ABSTRACT

The central arguments of this chapter are based on several assumptions established in the heritage literature. 1 First of all, any discussion of heritage needs to acknowledge its temporality as well as constructed nature. The making of heritage is a process of cherry-picking from the stockpile of the past those aspects of history that are complementary to the needs of the present (Lowenthal 1985; Harvey 2001; Smith 2006). Second, no artefact or practice by and of itself is heritage and heritagization is a process where a constellation of dynamics are at play through which a given phenomenon is attributed as bearing the quality of heritage. As such, it is the interplay between the political and cultural aspirations of a community and “authorizing institutions of heritage” (Smith 2006: 87–114) through which an artefact or a practice is made, constructed and infused with meaning as heritage (Bendix 2009).

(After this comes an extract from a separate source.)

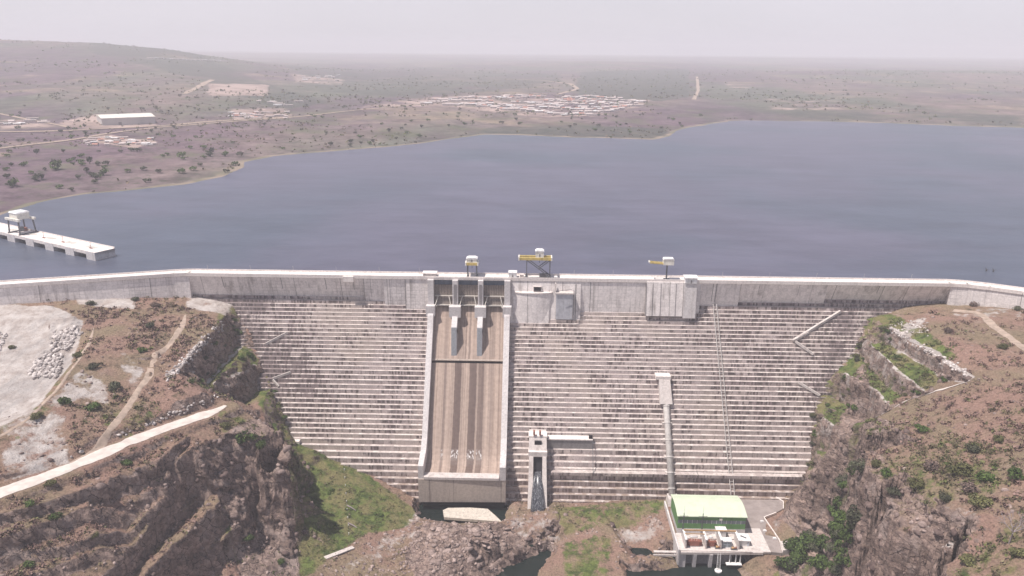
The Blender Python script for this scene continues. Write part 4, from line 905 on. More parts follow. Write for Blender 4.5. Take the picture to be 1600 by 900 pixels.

This interplay between the local and the global has been the driving force of the global heritage industry, crystalized through UNESCO’s list-making politics of world heritage, with its implications of inclusion and exclusion (Kirshenblatt-Gimblett 2004; Hafstein 2009; Smith and Akagawa 2009b). Third, all heritage, material or otherwise, is intangible (Smith 2006: 56); particularly so as it is not the heritage object per se, but its value and prominence for a given community, which is not only impalpable, but also malleable across time (Munjeri 2004). It is the dynamic relationship between the heritage material and heritage audience that is heavily influenced by social and cultural change.